Mr. Rush: It would be a mistake to have two Foreign Ministers meetings.

Mr. Kissinger: It would be a mistake to lock ourselves in now.

  1. Source: National Archives, Nixon Presidential Materials, NSC Institutional Files (H-Files), Box H–113, SRG Meeting Minutes, Originals, 1972–73. Secret; Nodis. The meeting took place in the White House Situation Room.
  2. Reference is to a draft cable prepared by Shaw and Streator on September 19 for discussion at the meeting; it was forwarded to Kissinger on September 20. The draft cable, along with a covering memorandum prepared by Odeen and Sonnenfeldt, are in the Library of Congress, Manuscript Division, Kissinger Papers, Box CL 27, Chronological File.
  3. In a briefing memorandum to Kissinger, September 18, Odeen and Sonnenfeldt wrote: “All the agencies are prepared to cave in on the issue of participation and allow a representative of each ‘flank’ to attend the explorations as an advisor to delegations of directly interested Allied states. This approach may not satisfy the Turks, Italians, and others who want a flank representative to participate fully with a right to speak in both explorations and negotiations.” Odeen and Sonnenfeldt suggested three options: “Agree to the Turkish proposal, which has near unanimous support in NATO,” “allow a representative from each flank to attend explorations as a member of a delegation of a directly interested state,” or “propose to the Allies that the question of participation will be taken up at the January MBFR meeting with a view to including flank participants in the negotiations if this does not cause the Soviets to expand the area of reductions.” They recommended “the latter alternative with a fallback to the second alternative if necessary.” (National Archives, Nixon Presidential Materials, NSC Institutional Files (H-Files), Box H–065, Verification Panel/SRG Group Meeting, MBFR, 9/20/72, 1 of 3)
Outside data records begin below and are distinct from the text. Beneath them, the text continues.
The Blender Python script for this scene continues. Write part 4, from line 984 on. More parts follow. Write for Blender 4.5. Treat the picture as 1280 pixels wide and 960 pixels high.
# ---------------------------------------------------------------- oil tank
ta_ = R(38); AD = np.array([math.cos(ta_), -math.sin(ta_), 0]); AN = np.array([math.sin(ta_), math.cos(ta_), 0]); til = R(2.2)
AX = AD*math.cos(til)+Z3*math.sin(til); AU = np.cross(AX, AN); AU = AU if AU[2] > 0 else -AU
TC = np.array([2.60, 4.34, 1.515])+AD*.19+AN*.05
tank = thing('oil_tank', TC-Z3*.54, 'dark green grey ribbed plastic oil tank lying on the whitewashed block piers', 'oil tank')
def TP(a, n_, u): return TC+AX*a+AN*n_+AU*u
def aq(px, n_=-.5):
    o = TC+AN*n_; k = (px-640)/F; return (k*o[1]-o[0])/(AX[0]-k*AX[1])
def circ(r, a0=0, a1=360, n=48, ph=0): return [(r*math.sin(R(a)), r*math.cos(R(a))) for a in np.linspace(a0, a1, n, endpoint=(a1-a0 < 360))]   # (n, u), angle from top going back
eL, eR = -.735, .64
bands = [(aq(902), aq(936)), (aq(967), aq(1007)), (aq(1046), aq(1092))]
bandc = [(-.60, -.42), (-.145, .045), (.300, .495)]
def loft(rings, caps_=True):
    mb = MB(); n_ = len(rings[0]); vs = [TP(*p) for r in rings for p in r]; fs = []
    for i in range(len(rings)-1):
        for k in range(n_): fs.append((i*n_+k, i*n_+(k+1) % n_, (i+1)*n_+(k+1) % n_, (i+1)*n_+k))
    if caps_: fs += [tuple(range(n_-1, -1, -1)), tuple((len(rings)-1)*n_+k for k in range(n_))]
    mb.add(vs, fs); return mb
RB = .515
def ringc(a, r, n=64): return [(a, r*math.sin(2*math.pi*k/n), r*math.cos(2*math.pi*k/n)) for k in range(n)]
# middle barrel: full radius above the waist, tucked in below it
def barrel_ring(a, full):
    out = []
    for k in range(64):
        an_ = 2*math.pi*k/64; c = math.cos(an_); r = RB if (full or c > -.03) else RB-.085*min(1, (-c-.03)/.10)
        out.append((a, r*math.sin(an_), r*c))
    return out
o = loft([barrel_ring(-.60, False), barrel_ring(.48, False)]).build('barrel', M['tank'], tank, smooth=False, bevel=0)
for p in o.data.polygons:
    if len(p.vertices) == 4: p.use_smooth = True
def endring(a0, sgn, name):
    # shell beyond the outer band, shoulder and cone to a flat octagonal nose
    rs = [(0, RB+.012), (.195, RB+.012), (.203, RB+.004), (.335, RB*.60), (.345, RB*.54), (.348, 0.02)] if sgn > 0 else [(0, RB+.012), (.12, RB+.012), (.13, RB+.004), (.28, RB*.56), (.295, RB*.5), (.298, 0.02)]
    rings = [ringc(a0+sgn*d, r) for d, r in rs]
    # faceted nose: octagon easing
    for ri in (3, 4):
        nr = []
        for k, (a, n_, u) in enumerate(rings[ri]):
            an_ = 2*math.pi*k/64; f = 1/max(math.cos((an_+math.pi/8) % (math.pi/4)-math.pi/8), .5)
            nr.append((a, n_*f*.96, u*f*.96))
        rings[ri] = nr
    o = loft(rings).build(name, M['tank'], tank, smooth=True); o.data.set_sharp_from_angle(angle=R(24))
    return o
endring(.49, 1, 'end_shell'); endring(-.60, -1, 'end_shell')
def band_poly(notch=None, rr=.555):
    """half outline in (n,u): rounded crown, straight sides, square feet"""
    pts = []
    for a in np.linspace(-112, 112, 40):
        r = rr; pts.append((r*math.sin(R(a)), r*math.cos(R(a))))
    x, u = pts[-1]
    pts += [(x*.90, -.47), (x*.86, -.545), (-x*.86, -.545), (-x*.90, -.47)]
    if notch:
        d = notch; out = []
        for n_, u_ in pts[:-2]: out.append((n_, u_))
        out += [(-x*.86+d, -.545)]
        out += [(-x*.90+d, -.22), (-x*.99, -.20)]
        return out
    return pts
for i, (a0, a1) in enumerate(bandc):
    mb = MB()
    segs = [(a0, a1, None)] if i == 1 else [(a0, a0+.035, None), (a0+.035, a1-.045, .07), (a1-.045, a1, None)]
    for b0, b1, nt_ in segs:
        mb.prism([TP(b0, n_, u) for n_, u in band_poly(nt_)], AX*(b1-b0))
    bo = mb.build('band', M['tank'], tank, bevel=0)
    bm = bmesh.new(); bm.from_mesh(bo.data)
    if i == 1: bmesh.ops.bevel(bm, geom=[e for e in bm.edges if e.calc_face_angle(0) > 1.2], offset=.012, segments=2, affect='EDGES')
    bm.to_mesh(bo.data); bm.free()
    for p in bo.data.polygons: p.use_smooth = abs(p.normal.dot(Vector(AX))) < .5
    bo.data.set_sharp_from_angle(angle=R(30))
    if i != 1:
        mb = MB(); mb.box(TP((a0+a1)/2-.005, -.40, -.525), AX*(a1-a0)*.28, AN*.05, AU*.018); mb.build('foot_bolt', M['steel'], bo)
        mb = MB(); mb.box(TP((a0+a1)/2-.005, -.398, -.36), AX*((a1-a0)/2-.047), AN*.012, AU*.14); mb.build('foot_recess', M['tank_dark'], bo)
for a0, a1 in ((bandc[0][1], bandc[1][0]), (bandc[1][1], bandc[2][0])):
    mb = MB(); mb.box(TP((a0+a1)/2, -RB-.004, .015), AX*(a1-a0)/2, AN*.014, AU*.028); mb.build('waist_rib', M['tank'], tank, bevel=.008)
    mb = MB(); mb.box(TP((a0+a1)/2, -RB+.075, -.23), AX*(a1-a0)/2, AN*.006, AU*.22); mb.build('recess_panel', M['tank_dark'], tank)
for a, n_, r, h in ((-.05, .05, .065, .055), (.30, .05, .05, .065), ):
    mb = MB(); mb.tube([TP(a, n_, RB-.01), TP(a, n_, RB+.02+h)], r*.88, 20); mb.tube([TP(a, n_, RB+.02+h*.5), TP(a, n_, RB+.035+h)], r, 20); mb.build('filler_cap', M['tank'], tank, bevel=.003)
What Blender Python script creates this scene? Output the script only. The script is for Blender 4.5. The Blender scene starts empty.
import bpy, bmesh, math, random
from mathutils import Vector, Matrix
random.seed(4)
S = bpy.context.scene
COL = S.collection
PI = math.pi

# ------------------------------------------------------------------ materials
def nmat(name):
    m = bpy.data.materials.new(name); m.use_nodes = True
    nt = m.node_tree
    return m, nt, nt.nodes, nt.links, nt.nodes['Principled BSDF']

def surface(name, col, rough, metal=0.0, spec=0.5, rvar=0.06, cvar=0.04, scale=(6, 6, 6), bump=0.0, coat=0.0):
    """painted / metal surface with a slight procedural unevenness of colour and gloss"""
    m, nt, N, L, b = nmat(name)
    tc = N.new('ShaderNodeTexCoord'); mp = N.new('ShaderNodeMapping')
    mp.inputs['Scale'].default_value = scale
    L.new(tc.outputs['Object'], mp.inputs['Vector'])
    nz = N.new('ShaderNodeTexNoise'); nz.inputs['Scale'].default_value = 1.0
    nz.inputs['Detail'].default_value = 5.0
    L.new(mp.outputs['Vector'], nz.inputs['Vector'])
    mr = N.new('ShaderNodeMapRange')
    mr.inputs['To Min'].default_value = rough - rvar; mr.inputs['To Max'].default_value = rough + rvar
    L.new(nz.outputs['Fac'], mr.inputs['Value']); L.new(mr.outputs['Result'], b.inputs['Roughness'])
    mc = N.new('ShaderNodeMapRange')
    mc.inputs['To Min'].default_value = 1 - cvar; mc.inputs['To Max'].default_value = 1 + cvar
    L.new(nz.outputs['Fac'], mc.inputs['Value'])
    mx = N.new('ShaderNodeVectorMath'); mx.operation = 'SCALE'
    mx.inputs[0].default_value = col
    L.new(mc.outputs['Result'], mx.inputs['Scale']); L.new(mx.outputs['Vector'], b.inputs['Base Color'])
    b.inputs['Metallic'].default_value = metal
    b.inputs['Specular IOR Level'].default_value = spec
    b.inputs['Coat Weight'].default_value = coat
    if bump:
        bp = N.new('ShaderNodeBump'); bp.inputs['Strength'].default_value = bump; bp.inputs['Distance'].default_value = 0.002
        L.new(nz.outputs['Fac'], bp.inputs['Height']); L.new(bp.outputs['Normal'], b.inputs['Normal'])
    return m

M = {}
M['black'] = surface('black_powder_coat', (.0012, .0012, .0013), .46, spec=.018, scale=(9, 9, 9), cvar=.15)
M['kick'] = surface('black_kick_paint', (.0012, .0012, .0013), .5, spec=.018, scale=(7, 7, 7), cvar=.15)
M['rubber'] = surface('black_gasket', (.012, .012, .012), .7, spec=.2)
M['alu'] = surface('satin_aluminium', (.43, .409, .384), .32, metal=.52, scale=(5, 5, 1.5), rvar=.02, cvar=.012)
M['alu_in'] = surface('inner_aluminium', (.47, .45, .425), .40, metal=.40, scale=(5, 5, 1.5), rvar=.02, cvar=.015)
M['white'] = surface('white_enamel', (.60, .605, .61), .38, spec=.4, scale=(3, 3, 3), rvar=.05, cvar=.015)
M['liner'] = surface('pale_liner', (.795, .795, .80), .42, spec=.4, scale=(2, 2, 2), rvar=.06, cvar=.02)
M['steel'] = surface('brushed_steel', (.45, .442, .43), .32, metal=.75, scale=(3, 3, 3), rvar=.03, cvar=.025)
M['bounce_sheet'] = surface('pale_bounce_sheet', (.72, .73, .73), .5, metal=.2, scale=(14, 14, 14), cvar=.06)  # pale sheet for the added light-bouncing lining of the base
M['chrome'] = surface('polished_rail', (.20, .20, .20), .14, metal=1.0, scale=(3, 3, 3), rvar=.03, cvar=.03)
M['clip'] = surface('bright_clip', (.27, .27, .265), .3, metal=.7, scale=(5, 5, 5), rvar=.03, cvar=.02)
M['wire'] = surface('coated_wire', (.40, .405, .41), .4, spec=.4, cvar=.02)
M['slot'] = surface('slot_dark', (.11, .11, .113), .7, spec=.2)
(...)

  4. In their briefing memorandum of September 18, Odeen and Sonnenfeldt wrote: “ OSD opposes sending any version of the Evaluation Report to NATO on the grounds that all the Allies want and need is a statement of U.S. preferences, not more analysis. Privately, OSD representatives are candid enough to admit that their real concern is that sending the Report to NATO will make it more difficult to get a U.S. decision along the lines they prefer (step-by-step negotiations starting with a force ceiling plus collateral constraints and leading to small, probably symmetrical, initial reductions).” Odeen and Sonnenfeldt added: “OJCS has been pressured by OSD into opposing sending the Report to NATO on the grounds that it might ‘confuse’ the Allies. However, we have been informed privately that JCS opposition is pro forma, and if a decision is made to send it, they will say the sanitized version is a good one.”
  5. The evaluation report, “MBFR Issues and Approaches to Reductions,” September 1972, prepared by the interagency working group on MBFR, is in the Ford Library, NSC Program Analysis Staff, Steve Hadley MBFR Files, Box 58, MBFR Evaluation Report (Aug. 72). An analytical summary of the report prepared by the NSC staff is in the National Archives, Nixon Presidential Materials, NSC Institutional Files (H-Files), Box H–065, Verification Panel/SRG Group Meeting, MBFR, 9/20/72, 1 of 3.
  6. An apparent reference to President Eisenhower’s “Open Skies” proposal of July 21, 1955, in which he proposed that the United States and the Soviet Union open their skies for aerial inspections by the other side. The Soviet Union rejected the proposal.